> [Aim of the exercise]
Please print exactly the lines below, from the start of the material up to and including the line with "b = MB(); p = TP(x0, y1, du);", but none of the pictures.

________________________________________

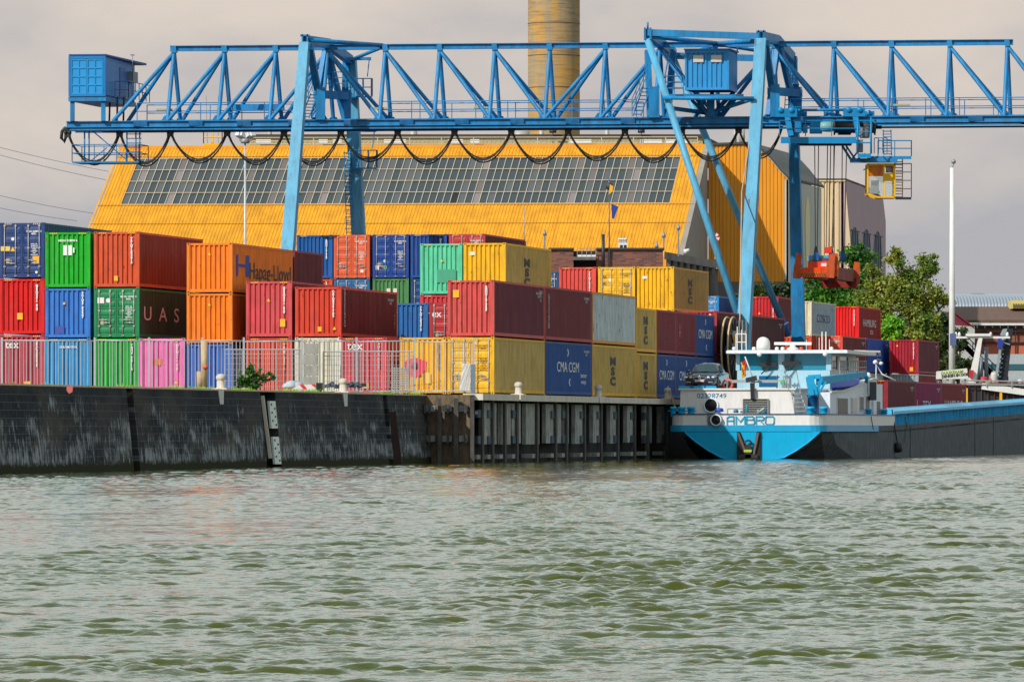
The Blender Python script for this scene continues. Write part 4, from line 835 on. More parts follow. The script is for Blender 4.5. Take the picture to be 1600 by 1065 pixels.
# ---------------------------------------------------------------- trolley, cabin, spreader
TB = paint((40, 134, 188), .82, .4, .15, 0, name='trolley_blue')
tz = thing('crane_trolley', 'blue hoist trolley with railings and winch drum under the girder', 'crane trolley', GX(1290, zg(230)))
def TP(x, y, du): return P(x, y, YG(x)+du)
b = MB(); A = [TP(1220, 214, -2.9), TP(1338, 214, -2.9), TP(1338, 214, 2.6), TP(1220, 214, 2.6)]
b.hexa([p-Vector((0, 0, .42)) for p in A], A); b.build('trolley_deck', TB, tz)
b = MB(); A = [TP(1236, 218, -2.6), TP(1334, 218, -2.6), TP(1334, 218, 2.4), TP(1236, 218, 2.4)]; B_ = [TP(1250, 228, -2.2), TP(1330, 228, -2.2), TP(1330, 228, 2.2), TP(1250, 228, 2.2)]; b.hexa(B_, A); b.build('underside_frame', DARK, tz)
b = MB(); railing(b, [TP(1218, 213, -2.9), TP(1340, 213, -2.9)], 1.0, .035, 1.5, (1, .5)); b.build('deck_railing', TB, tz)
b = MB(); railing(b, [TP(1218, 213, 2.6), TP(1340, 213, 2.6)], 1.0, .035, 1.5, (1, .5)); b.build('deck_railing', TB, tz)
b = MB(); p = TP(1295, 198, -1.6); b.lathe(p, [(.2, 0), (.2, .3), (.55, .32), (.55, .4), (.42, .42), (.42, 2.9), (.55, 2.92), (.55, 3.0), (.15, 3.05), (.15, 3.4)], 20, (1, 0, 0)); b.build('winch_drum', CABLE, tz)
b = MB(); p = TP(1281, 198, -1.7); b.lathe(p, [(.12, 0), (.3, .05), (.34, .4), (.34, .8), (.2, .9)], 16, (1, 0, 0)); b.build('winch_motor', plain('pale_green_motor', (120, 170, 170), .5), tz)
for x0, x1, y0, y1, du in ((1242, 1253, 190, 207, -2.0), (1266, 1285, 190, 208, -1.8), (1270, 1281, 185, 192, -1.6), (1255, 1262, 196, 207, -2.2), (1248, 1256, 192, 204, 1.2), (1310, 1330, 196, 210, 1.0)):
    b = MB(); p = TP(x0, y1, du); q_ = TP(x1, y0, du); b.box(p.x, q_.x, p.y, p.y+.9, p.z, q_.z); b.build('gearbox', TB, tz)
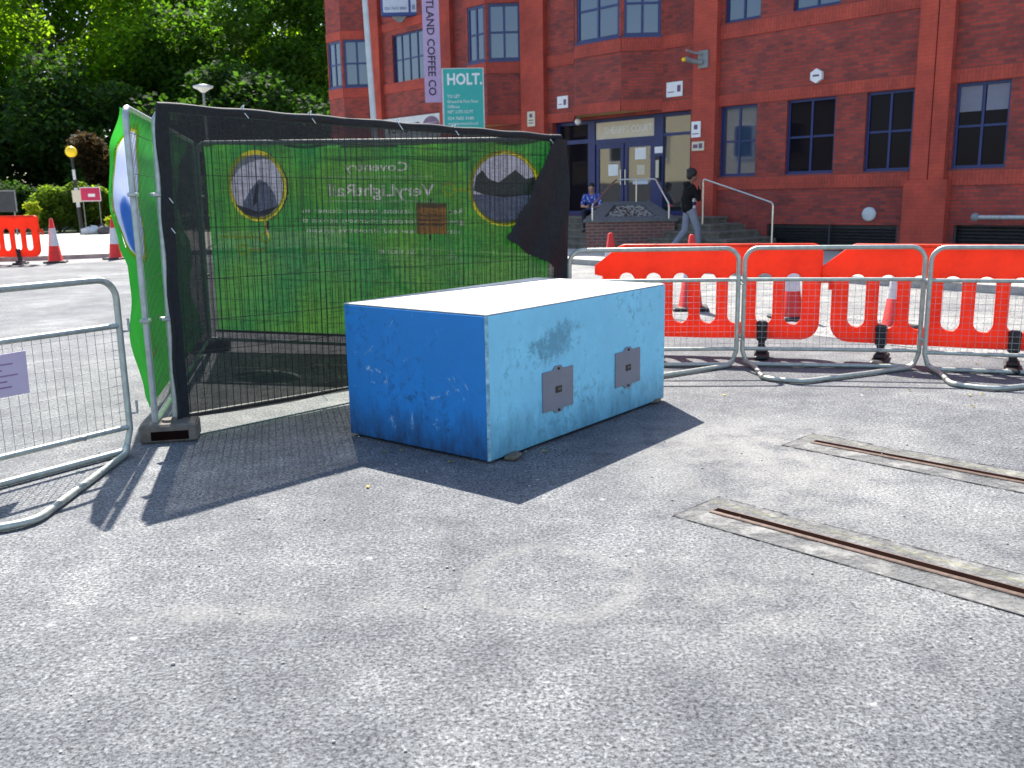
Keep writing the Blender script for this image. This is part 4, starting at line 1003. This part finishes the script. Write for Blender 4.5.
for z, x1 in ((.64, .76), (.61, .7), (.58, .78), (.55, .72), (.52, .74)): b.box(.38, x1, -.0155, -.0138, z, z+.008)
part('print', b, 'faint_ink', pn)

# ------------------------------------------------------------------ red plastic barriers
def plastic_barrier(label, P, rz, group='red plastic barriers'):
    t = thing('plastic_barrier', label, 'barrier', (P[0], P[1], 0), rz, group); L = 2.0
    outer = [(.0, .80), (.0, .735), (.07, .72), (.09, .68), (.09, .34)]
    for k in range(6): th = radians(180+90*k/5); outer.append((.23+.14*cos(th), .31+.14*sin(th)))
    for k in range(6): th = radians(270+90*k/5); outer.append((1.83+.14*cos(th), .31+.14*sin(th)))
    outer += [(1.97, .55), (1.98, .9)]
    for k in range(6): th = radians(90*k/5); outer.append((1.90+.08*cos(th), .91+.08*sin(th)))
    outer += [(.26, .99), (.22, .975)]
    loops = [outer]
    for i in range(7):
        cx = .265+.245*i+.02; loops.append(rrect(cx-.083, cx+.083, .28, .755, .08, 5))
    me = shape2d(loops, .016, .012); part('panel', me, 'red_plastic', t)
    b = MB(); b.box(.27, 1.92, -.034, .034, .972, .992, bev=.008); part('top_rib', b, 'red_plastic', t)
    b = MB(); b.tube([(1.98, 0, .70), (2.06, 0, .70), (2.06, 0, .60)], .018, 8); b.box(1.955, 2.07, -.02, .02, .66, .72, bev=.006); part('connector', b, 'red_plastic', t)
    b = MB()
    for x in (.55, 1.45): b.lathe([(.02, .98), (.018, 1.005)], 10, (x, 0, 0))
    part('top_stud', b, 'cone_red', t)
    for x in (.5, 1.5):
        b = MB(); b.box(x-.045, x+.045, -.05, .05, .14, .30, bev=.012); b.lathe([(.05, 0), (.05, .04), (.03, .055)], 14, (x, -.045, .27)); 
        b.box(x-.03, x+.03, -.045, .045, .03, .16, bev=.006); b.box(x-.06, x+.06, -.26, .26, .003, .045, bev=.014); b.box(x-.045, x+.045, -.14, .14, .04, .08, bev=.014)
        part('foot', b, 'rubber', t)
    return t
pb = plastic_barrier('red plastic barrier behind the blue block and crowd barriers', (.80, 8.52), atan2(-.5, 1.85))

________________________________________

> [Answer below]
The Blender Python script for this scene continues. Write part 4, from line 835 on. More parts follow. The script is for Blender 4.5. Take the picture to be 1600 by 1065 pixels.
# ---------------------------------------------------------------- trolley, cabin, spreader
TB = paint((40, 134, 188), .82, .4, .15, 0, name='trolley_blue')
tz = thing('crane_trolley', 'blue hoist trolley with railings and winch drum under the girder', 'crane trolley', GX(1290, zg(230)))
def TP(x, y, du): return P(x, y, YG(x)+du)
b = MB(); A = [TP(1220, 214, -2.9), TP(1338, 214, -2.9), TP(1338, 214, 2.6), TP(1220, 214, 2.6)]
b.hexa([p-Vector((0, 0, .42)) for p in A], A); b.build('trolley_deck', TB, tz)
b = MB(); A = [TP(1236, 218, -2.6), TP(1334, 218, -2.6), TP(1334, 218, 2.4), TP(1236, 218, 2.4)]; B_ = [TP(1250, 228, -2.2), TP(1330, 228, -2.2), TP(1330, 228, 2.2), TP(1250, 228, 2.2)]; b.hexa(B_, A); b.build('underside_frame', DARK, tz)
b = MB(); railing(b, [TP(1218, 213, -2.9), TP(1340, 213, -2.9)], 1.0, .035, 1.5, (1, .5)); b.build('deck_railing', TB, tz)
b = MB(); railing(b, [TP(1218, 213, 2.6), TP(1340, 213, 2.6)], 1.0, .035, 1.5, (1, .5)); b.build('deck_railing', TB, tz)
b = MB(); p = TP(1295, 198, -1.6); b.lathe(p, [(.2, 0), (.2, .3), (.55, .32), (.55, .4), (.42, .42), (.42, 2.9), (.55, 2.92), (.55, 3.0), (.15, 3.05), (.15, 3.4)], 20, (1, 0, 0)); b.build('winch_drum', CABLE, tz)
b = MB(); p = TP(1281, 198, -1.7); b.lathe(p, [(.12, 0), (.3, .05), (.34, .4), (.34, .8), (.2, .9)], 16, (1, 0, 0)); b.build('winch_motor', plain('pale_green_motor', (120, 170, 170), .5), tz)
for x0, x1, y0, y1, du in ((1242, 1253, 190, 207, -2.0), (1266, 1285, 190, 208, -1.8), (1270, 1281, 185, 192, -1.6), (1255, 1262, 196, 207, -2.2), (1248, 1256, 192, 204, 1.2), (1310, 1330, 196, 210, 1.0)):
    b = MB(); p = TP(x0, y1, du); q_ = TP(x1, y0, du); b.box(p.x, q_.x, p.y, p.y+.9, p.z, q_.z); b.build('gearbox', TB, tz)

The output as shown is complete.